Depuis, la situation s’est sérieusement tendue avec une partie de la population, mise « devant le fait accompli » avec l’arrivée d’un concasseur début mars, et la crainte que cette installation se pérennise. « Il n’y aurait pas de sujet s’il y avait des dialogues », peste un membre du collectif.

« Des activités qui font du bruit, on n’en veut pas ! »

« On l’a su quand les travaux ont commencé à devenir sérieux. Le bruit du nouveau chantier est intolérable, ça rend fou ! », souffle une membre de « Muhlbach en campagne » qui souhaite rester anonyme « à cause du climat assez délétère » : « Que l’entreprise s’installe pour des bureaux et des ateliers, on n’est pas contre. Mais des activités qui font du bruit, on n’en veut pas ! »

Alors que le concasseur a quitté la place fin avril, le collectif reste dans l’expectative : « Il n’y a eu aucune réaction officielle, simplement des rumeurs. Jamais le maire n’a voulu organiser une réunion d’information, alors qu’on aimerait juste qu’on réponde à nos questions, qu’on sache ce qu’il en est ! » À terme, le collectif craint que l’entreprise n’implante « des activités bruyantes de recyclage (concassage, broyage, criblage) ».

« Je ne comprends pas ce qu’ils n’ont pas compris… »

Face à ces critiques, Patrick Althusser est circonspect : « Pour nous, c’était clair ! Je ne comprends pas ce qu’ils n’ont pas compris… » Le maire évoque « un entretien que le collectif a eu avec les deux gérants de l’entreprise » durant lequel ces derniers ont expliqué leur démarche : « La seule activité susceptible de faire du bruit, ce sera du broyage de végétaux et de bois qui serviront au chauffage des locaux. Ce ne sera pas une activité commerciale, et le bruit n’a rien à voir avec celui d’un concasseur ! »

Quant au fameux concasseur, il réapparaîtra « fin octobre, début novembre pendant quelques jours, avant de disparaître définitivement », indique l’élu qui confirme que le projet de l’entreprise est de construire « des bureaux, ainsi que des locaux de stockage de matériels et d’engins ».

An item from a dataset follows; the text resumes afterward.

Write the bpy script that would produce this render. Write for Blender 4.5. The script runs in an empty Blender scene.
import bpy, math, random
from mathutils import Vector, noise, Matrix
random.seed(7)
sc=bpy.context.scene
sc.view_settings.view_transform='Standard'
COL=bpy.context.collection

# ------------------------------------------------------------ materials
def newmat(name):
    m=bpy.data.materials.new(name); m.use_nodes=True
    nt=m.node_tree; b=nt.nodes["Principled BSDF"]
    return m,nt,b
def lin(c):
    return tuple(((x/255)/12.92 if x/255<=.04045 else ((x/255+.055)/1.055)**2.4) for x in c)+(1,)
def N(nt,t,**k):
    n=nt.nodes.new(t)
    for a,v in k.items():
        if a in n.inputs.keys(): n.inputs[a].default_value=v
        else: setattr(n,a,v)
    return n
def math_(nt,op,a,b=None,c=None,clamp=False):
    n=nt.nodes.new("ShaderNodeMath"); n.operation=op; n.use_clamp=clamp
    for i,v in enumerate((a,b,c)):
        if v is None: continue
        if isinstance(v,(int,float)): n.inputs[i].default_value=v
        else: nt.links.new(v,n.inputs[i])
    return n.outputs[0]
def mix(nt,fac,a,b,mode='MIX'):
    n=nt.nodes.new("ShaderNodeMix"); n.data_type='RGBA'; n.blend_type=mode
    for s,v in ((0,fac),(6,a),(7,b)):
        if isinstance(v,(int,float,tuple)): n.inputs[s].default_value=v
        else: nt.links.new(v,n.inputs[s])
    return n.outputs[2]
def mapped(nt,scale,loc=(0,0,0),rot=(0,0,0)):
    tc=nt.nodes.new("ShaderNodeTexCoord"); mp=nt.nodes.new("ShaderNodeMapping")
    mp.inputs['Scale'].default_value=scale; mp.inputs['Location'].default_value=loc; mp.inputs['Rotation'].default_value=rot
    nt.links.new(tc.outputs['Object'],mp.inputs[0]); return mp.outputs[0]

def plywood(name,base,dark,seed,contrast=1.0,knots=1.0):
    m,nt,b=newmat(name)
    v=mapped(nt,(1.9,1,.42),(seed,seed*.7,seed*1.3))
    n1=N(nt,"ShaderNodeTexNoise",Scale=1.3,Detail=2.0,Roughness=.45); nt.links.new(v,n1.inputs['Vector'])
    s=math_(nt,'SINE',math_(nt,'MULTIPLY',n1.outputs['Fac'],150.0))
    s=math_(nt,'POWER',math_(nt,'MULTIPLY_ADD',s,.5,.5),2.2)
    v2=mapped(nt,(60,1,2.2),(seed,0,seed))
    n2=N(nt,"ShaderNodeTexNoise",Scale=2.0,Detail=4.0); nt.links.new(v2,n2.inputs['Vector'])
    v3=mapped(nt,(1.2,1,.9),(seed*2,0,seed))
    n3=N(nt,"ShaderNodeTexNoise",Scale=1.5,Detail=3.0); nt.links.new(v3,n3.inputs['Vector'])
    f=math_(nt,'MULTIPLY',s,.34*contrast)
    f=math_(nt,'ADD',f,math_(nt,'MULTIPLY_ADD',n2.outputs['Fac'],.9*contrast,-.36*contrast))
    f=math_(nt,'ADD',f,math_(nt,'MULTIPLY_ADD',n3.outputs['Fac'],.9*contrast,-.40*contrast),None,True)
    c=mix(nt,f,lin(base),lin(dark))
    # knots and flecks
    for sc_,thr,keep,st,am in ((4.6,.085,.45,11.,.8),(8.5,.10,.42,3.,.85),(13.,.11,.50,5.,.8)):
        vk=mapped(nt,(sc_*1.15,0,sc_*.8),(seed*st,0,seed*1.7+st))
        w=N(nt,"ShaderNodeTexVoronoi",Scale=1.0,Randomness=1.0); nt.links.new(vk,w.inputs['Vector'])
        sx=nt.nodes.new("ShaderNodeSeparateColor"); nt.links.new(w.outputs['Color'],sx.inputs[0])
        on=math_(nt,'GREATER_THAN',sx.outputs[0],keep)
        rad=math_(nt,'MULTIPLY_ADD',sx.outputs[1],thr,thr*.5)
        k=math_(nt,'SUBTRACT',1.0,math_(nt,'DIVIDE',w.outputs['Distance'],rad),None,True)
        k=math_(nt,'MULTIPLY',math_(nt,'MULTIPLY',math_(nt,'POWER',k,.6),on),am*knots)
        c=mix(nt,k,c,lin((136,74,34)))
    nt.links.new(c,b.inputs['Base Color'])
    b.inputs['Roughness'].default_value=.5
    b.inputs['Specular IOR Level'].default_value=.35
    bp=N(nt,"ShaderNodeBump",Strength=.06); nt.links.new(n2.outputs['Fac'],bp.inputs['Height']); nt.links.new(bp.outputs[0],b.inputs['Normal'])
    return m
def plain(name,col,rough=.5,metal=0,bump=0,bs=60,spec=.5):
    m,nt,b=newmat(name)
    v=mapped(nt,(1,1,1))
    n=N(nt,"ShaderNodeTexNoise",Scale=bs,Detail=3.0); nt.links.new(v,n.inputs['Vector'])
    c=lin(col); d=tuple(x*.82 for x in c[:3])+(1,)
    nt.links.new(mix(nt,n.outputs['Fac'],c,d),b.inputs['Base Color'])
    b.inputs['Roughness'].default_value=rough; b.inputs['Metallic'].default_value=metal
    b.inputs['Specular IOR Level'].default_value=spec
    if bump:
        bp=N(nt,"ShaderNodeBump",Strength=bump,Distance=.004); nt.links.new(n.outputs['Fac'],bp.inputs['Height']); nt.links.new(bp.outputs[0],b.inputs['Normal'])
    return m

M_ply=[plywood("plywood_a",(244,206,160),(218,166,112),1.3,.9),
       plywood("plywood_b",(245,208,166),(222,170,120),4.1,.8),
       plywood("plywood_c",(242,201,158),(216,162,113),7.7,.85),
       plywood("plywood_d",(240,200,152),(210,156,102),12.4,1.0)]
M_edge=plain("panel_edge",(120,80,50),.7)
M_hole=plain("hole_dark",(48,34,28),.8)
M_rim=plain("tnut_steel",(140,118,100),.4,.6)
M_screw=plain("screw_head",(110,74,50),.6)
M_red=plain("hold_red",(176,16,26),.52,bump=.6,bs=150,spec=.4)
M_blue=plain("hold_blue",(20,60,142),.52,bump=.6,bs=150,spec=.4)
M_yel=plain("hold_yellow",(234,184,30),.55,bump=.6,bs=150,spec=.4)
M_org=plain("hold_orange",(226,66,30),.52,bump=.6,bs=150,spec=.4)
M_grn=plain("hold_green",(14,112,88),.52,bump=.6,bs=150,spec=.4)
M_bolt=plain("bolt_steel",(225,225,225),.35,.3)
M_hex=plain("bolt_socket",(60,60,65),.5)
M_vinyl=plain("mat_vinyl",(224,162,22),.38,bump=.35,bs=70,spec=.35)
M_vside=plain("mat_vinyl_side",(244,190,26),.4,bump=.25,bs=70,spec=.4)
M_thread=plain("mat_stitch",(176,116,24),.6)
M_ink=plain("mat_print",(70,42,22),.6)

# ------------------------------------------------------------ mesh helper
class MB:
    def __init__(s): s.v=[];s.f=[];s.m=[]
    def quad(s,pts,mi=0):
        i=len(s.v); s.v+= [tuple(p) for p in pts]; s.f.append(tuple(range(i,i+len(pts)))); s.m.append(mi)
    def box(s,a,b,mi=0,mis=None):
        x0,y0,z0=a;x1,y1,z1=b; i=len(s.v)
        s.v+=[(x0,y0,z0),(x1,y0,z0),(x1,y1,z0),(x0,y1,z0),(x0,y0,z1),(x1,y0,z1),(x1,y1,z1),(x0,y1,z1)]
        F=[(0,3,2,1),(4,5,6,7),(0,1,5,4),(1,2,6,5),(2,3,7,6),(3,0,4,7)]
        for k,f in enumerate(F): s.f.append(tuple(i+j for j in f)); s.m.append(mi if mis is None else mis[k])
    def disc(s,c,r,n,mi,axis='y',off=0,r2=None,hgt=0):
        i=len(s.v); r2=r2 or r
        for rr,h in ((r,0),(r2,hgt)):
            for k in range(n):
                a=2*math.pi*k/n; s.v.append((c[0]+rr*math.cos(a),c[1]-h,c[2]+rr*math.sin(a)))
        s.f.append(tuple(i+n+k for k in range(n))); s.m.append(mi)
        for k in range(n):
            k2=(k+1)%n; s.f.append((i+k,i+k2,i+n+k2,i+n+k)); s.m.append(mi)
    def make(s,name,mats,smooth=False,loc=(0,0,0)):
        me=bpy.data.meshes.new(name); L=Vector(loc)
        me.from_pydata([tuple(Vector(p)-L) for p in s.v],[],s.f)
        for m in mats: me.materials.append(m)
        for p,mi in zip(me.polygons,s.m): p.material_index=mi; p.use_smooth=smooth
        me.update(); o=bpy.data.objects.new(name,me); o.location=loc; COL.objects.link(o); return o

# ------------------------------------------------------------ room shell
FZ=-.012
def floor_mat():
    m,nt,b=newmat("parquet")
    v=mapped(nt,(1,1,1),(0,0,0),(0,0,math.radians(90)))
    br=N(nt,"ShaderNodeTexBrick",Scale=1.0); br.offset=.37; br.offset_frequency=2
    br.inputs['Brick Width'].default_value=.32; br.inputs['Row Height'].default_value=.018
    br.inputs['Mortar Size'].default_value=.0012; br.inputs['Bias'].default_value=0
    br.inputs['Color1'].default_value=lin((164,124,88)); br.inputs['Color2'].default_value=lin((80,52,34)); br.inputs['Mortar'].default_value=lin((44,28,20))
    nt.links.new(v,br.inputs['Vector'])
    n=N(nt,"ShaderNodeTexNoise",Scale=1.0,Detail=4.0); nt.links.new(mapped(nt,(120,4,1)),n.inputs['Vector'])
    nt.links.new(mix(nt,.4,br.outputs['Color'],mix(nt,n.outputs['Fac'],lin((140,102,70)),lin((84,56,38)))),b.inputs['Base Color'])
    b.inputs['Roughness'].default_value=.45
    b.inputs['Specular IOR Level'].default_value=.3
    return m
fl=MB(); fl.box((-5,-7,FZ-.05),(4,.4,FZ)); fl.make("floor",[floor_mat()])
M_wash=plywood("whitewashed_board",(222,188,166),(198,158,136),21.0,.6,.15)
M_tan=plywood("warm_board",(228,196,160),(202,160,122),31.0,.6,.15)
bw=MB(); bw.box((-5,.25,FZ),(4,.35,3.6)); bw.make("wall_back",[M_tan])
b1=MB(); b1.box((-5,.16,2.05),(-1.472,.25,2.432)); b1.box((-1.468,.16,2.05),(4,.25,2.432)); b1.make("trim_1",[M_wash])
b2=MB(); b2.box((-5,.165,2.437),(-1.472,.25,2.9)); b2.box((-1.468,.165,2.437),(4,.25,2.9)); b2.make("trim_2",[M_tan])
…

« A un moment donné, ça suffit »

S’il reconnaît « une possible faille dans la communication », Patrick Althusser est passablement agacé par les reproches qui lui sont adressés : « Le conseil municipal a pris la décision, tous les privés sollicités ont vendu leurs terrains et l’administration a étudié le projet. Qu’on arrête de dire que c’est la faute du maire ! »

De son côté, Olivier Kirchenmeyer, gérant de BTP Fritsch/Werey, se dit « fatigué de tout ça » : « On a déjà rencontré les gens du collectif, mais à un moment donné ça suffit. On est une petite entreprise et là, il y a toute une polémique alors qu’on veut juste construire des nouveaux locaux. » Une certitude : à Muhlbach-sur-Munster, s’il n’y a pas baleine sous gravillon, il y a au moins friture sur la ligne.